The suitcase, in a sense, lies at the heart of travel. Not until the bag is packed does the idea of travel become real—that one is going. And whether one is headed out or is coming back, the acts of packing and unpacking are invested with emotion. Because sometimes one packs with gladness and anticipation, sometimes with sorrow. Sometimes one, as German writer JW von Goethe did when he went on his Italian Journey, packs with a heavy heart, and sometimes light. When he was leaving, he writes, he did not want to be detained by friends, so he quietly and quickly left. “I packed a single portmanteau and a valise, jumped into the mailcoach, and arrived in Zwota at 7.30.” Later in the book, packing, he writes, is no trouble. “I do it with a lighter heart than I did six months ago when I severed my ties with all that was dear to me.”

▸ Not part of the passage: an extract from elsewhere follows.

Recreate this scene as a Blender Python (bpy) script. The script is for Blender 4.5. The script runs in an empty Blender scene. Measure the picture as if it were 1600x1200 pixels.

It’s also, of course, about what you carry and how much. Some people tend to travel heavy, some prefer to keep it light. Indians, it would seem, veer towards the heavy. “The lumbering express that bisects India, a 1,400 mile slash from Delhi south to Madras, gets its name from the route,” points out Paul Theroux about the Grand Trunk Express in his book The Great Railway Bazaar. “It might easily have derived it from the kind of luggage the porters were heaving on board. There were grand trunks all over the platform. I had never seen such heaps of belongings in my life, or so many laden people: They were like evacuees who had been given time to pack, lazily fleeing an ambiguous catastrophe. In the best of times there is nothing simple about an Indian boarding a train, but these people climbing into the Grand Trunk Express looked as if they were setting up house—they had the air, and the merchandise, of people moving in. Within minutes, the compartments were colonised, the trunks were emptied, the hampers, food baskets, water bottles, bed-rolls, and Gladstones put in place.”

Travellers, it would seem, do like to make themselves at home wherever they are, perhaps seeking the familiar in an unfamiliar place. As Bill Bryson writes in Notes from a Small Island about settling down in his hotel room on a visit to a seaside town:  “I unpacked my rucksack with deliberative care, draping wet clothes over the radiator, laying out clean ones on the bed with as much fastidiousness as if I were about to go to my first high-school prom, arranging a travel clock and reading material with exacting precision on the bedside table, adjusting the lighting to a level of considered cosiness, and finally retiring, in perky spirits and with a good book.”

Because people often carry a few things they cannot do without, that remind them of and make them feel at home. And yet, at other times, they bring home to others, by joining people and places, functioning, as Pico Iyer puts it in his essay ‘Why We Travel’, almost as carrier pigeons. “An anti-Federal Express, if you like—in transporting back and forth what every culture needs. I find that I always take Michael Jordan posters to Kyoto, and bring woven ikebana baskets back to California,” he writes, adding that when he was travelling to Cuba, he invariably had a suitcase piled high with bottles of Tylenol and bars of soap, and came back “with one piled high with salsa tapes, and hopes, and letters to long-lost brothers”.